> EXERCISE GOAL: Every line must be returned precisely as it is written.

> DATA BLOCK:
___

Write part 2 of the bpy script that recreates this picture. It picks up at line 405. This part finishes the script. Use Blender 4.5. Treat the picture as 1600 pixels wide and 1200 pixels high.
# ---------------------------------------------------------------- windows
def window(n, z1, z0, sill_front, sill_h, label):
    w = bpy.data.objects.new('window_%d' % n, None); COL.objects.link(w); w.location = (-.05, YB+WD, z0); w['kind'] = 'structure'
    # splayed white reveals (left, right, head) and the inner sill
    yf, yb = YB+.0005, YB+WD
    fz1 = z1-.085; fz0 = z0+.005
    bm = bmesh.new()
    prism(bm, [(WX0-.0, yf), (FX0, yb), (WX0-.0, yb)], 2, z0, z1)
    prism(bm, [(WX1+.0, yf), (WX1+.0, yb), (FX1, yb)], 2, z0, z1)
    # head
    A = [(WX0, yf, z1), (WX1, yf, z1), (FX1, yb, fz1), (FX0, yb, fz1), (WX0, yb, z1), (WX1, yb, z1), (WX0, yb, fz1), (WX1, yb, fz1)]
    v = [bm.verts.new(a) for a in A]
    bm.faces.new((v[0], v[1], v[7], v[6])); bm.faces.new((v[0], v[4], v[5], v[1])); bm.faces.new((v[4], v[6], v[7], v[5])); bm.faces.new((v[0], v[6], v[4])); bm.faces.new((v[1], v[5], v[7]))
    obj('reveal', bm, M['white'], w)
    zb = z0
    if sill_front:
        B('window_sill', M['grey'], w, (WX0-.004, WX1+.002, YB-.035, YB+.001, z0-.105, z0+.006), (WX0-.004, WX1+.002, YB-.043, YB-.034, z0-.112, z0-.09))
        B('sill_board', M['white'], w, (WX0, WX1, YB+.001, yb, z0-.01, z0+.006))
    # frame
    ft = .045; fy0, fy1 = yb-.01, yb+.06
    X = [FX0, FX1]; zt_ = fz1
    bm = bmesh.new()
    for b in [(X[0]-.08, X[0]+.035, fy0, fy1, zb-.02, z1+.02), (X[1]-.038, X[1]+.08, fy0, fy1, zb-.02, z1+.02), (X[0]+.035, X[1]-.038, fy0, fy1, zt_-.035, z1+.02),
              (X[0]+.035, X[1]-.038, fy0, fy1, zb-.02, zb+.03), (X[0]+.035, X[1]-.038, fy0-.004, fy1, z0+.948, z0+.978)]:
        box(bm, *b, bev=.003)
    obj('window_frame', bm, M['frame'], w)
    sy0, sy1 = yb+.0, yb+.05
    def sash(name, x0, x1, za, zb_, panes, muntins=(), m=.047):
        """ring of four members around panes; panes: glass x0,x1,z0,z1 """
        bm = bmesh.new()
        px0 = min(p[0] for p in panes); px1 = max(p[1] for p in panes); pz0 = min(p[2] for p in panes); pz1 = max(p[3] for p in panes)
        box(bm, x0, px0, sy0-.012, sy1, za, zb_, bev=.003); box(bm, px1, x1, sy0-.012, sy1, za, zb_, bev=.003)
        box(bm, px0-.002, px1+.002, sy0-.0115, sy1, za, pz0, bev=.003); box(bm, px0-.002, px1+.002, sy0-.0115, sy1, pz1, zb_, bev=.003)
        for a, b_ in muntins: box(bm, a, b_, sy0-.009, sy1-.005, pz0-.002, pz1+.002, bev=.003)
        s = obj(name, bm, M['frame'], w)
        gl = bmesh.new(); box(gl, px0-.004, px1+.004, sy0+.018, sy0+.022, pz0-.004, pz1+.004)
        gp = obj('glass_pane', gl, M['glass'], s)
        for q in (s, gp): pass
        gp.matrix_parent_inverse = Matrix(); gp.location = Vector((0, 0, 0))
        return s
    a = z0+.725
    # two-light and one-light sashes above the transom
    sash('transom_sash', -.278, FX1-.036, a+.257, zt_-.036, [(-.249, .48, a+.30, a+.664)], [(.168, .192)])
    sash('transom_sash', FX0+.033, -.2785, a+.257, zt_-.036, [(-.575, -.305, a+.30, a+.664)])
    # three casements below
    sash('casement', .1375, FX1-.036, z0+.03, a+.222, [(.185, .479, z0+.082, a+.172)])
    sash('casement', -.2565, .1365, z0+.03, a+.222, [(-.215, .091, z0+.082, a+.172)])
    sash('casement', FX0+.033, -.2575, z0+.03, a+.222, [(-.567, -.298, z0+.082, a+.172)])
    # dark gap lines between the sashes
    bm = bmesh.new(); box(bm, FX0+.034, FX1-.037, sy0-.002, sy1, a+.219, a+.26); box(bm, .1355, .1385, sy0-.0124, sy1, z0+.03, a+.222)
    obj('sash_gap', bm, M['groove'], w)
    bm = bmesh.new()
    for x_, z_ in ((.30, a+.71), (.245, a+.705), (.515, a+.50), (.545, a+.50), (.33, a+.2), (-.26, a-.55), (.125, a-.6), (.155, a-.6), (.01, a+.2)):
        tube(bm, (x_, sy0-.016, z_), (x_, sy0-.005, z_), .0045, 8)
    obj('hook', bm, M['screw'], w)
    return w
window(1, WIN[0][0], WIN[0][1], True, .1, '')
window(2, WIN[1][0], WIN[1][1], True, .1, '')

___

> TASK RESPONSE:
Write part 2 of the bpy script that recreates this picture. It picks up at line 405. This part finishes the script. Use Blender 4.5. Treat the picture as 1600 pixels wide and 1200 pixels high.
# ---------------------------------------------------------------- windows
def window(n, z1, z0, sill_front, sill_h, label):
    w = bpy.data.objects.new('window_%d' % n, None); COL.objects.link(w); w.location = (-.05, YB+WD, z0); w['kind'] = 'structure'
    # splayed white reveals (left, right, head) and the inner sill
    yf, yb = YB+.0005, YB+WD
    fz1 = z1-.085; fz0 = z0+.005
    bm = bmesh.new()
    prism(bm, [(WX0-.0, yf), (FX0, yb), (WX0-.0, yb)], 2, z0, z1)
    prism(bm, [(WX1+.0, yf), (WX1+.0, yb), (FX1, yb)], 2, z0, z1)
    # head
    A = [(WX0, yf, z1), (WX1, yf, z1), (FX1, yb, fz1), (FX0, yb, fz1), (WX0, yb, z1), (WX1, yb, z1), (WX0, yb, fz1), (WX1, yb, fz1)]
    v = [bm.verts.new(a) for a in A]
    bm.faces.new((v[0], v[1], v[7], v[6])); bm.faces.new((v[0], v[4], v[5], v[1])); bm.faces.new((v[4], v[6], v[7], v[5])); bm.faces.new((v[0], v[6], v[4])); bm.faces.new((v[1], v[5], v[7]))
    obj('reveal', bm, M['white'], w)
    zb = z0
    if sill_front:
        B('window_sill', M['grey'], w, (WX0-.004, WX1+.002, YB-.035, YB+.001, z0-.105, z0+.006), (WX0-.004, WX1+.002, YB-.043, YB-.034, z0-.112, z0-.09))
        B('sill_board', M['white'], w, (WX0, WX1, YB+.001, yb, z0-.01, z0+.006))
    # frame
    ft = .045; fy0, fy1 = yb-.01, yb+.06
    X = [FX0, FX1]; zt_ = fz1
    bm = bmesh.new()
    for b in [(X[0]-.08, X[0]+.035, fy0, fy1, zb-.02, z1+.02), (X[1]-.038, X[1]+.08, fy0, fy1, zb-.02, z1+.02), (X[0]+.035, X[1]-.038, fy0, fy1, zt_-.035, z1+.02),
              (X[0]+.035, X[1]-.038, fy0, fy1, zb-.02, zb+.03), (X[0]+.035, X[1]-.038, fy0-.004, fy1, z0+.948, z0+.978)]:
        box(bm, *b, bev=.003)
    obj('window_frame', bm, M['frame'], w)
    sy0, sy1 = yb+.0, yb+.05
    def sash(name, x0, x1, za, zb_, panes, muntins=(), m=.047):
        """ring of four members around panes; panes: glass x0,x1,z0,z1 """
        bm = bmesh.new()
        px0 = min(p[0] for p in panes); px1 = max(p[1] for p in panes); pz0 = min(p[2] for p in panes); pz1 = max(p[3] for p in panes)
        box(bm, x0, px0, sy0-.012, sy1, za, zb_, bev=.003); box(bm, px1, x1, sy0-.012, sy1, za, zb_, bev=.003)
        box(bm, px0-.002, px1+.002, sy0-.0115, sy1, za, pz0, bev=.003); box(bm, px0-.002, px1+.002, sy0-.0115, sy1, pz1, zb_, bev=.003)
        for a, b_ in muntins: box(bm, a, b_, sy0-.009, sy1-.005, pz0-.002, pz1+.002, bev=.003)
        s = obj(name, bm, M['frame'], w)
        gl = bmesh.new(); box(gl, px0-.004, px1+.004, sy0+.018, sy0+.022, pz0-.004, pz1+.004)
        gp = obj('glass_pane', gl, M['glass'], s)
        for q in (s, gp): pass
        gp.matrix_parent_inverse = Matrix(); gp.location = Vector((0, 0, 0))
        return s
    a = z0+.725
    # two-light and one-light sashes above the transom
    sash('transom_sash', -.278, FX1-.036, a+.257, zt_-.036, [(-.249, .48, a+.30, a+.664)], [(.168, .192)])
    sash('transom_sash', FX0+.033, -.2785, a+.257, zt_-.036, [(-.575, -.305, a+.30, a+.664)])
    # three casements below
    sash('casement', .1375, FX1-.036, z0+.03, a+.222, [(.185, .479, z0+.082, a+.172)])
    sash('casement', -.2565, .1365, z0+.03, a+.222, [(-.215, .091, z0+.082, a+.172)])
    sash('casement', FX0+.033, -.2575, z0+.03, a+.222, [(-.567, -.298, z0+.082, a+.172)])
    # dark gap lines between the sashes
    bm = bmesh.new(); box(bm, FX0+.034, FX1-.037, sy0-.002, sy1, a+.219, a+.26); box(bm, .1355, .1385, sy0-.0124, sy1, z0+.03, a+.222)
    obj('sash_gap', bm, M['groove'], w)
    bm = bmesh.new()
    for x_, z_ in ((.30, a+.71), (.245, a+.705), (.515, a+.50), (.545, a+.50), (.33, a+.2), (-.26, a-.55), (.125, a-.6), (.155, a-.6), (.01, a+.2)):
        tube(bm, (x_, sy0-.016, z_), (x_, sy0-.005, z_), .0045, 8)
    obj('hook', bm, M['screw'], w)
    return w
window(1, WIN[0][0], WIN[0][1], True, .1, '')
window(2, WIN[1][0], WIN[1][1], True, .1, '')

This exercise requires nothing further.